Right up to the present day the medieval restrictions against the Jewish population of Poland continue in force, Deputy Sommerstein, the spokesman of the Club of Jewish Deputies, said speaking in the Seym in today’s debate on the Government Bill for the abolition of the Czarist restrictions, moved by Deputy Jeszke, the Rapporteur of the Juridical Committee as the first item on the agenda, for the purpose, he explained, of giving effect to the provisions of the Constitution relating to the equality of all citizens before the law.
It is a question, Deputy Sommerstein said, not only of a Constitutional duty to the Jewish population, but of the honour and the prestige of the Polish State, which could not permit a state of affairs in which the old Czarist laws continue to be in force.

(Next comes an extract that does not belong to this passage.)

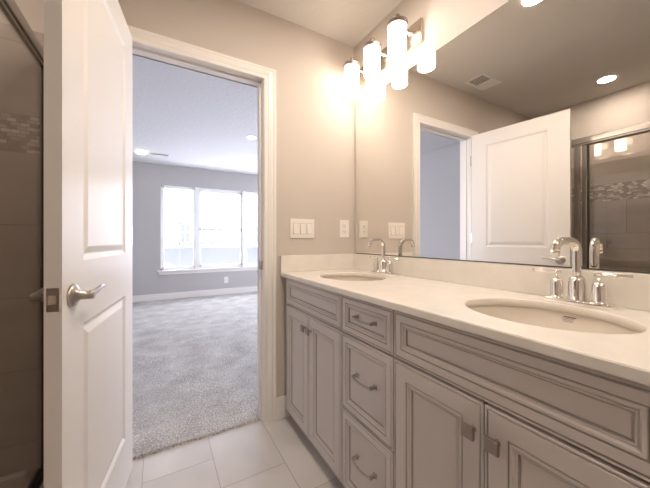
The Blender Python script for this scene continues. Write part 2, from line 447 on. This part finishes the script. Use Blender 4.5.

The Jews will not stop here, Deputy Sommerstein went on. We shall continue our fight to have all the provisions of the Constitution relating to the rights of the Jews as citizens, and as a minority carried into effect. So far, a whole series of points in the Constitution concerning the Jewish school system, the Jewish Communities and the Jewish right to work, have been allowed to remain as a dead letter. We Jews demand our rights, he declared, and the Club of Jewish Deputies will not cease from its fight so long as these rights have not been given full realisation.
Deputy Jaszwinski, of the National Democratic Party, moved that the Bill should be referred back to the Commission, complaining that it was not altogether clear what it was intended to achieve. The National Democratic Party, he said, was not against matter to be formulated more clearly.
The Priest Czau, one of the Deputies of the Government Party, said that he was very happy that this bill had been brought up, abolishing not only the restrictions against the Jews, but also the legal restrictions against the Roman Catholic Church enforced by the Czarist regime.
Deputy Bitner, of the Christian Democratic Party, said that his Party supported the National Democratic motion for referring the Bill back to the Commission. The Roman Catholic Church, he claimed, is still burdened with certain legal restrictions dating back to the days of the Czarist regime, and the Bill was not altogether clear about what was going to be done with these restrictions. The Polish Catholic people, he said, have at least the same rights as the Jews to have the provisions in the Constitution relating to their rights put into effect.
Deputy Minzberg, of the Agudath Israel, who is one of the Jewish members of the Government Party, also spoke in the debate, saying that the Jews were grateful to the Government for its action in introducing this bill for the abolition of the anti-Jewish restrictions.